Editorials

Net neutrality: Nice rule, but where was the law?

Net neutrality won a big victory Thursday when the Federal Communications Commission chose to start treating big broadband providers as public utilities.

When the cheering dies down, though, we ought to ask why a small appointed commission wound up making the decision instead of a large elected Congress. This is a textbook case of Congress punting its responsibilities to unelected regulators.

The FCC’s new policy is a testament to the power of citizen lobbying. A formal net neutrality rule has been the goal of online entrepreneurs and activists who want to curb the power of broadband heavyweights like Comcast, AT&T and Verizon.

The idea is to prohibit the giants from playing favorites with Web-based companies that depend on their cables or wireless networks. Under net neutrality, no company can sign a sweetheart deal that gets its video or data transmitted faster to homes than its competitors, nor can a non-sweetheart get its transmissions blocked or slowed.

The pro-neutrality forces haven’t merely won the decision they wanted from the FCC; they have won their case with the public. There have been scattered instances of such favoritism in the past, but the broadband behemoths now fear public backlash.

Thursday’s ruling is problematic, though.

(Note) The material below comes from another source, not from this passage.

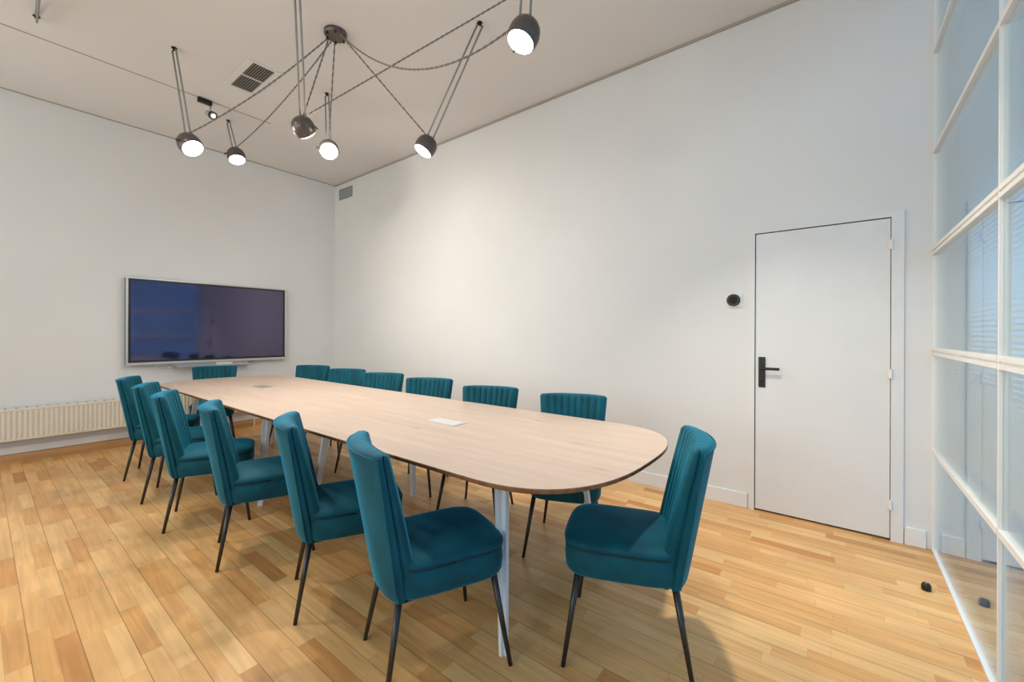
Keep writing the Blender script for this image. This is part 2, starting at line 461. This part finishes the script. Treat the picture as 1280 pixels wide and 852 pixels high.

Critics say the commission is guilty of regulatory overreach. Congressional underreach is more like it.

The commission’s rule-making is governed by the federal Telecommunications Act. Yet that law does not reflect 21st-century realities.

On Thursday, the commissioners reclassified the big broadband providers as “telecommunications services,” a category created in 1934 – yes, 81 years ago – to allow heavy federal regulation of slowly evolving copper-wire telephone monopolies.

In 1996, Congress added a category to the Telecomunications Act, “information services,” for a radically different purpose: to encourage enterprise by largely freeing Internet ventures from regulation. Until Thursday, the broadband divisions of the Comcasts and Verizons enjoyed this classification.

Neither the 1934 law nor its 1996 amendments envisioned the contours and complexities of today’s Internet. Broadband providers bear little resemblance to Ma Bell. They have monopolistic aspects and lethal market power, but like other Web enterprises, they face ferocious competition and are quickly spawning new technologies and services. That dynamism is also important to the Internet, and over-regulation could chill it.

The FCC, in effect, had a bad choice: It could put the round peg in the square hole of too much regulation or leave it in the triangular hole of almost no regulation. Congress had not given it the round hole of right-sized regulation.

So the commissioners are more or less making it up as they go along. They say they won’t do more than prevent the broadband companies from playing favorites, but the logic behind the reclassification could allow the FCC to go much further, even to the point of price-setting.

The new rule faces intense challenges in federal courts, where the FCC has been rebuked before. But an issue this complex and important shouldn’t be left to judges or a 3-2 majority on the FCC.

In Internet years, 1996 is the Bronze Age and 1934 is the Jurassic. Only the nation’s elected lawmakers can bring the Telecommunications Act into the 21st century.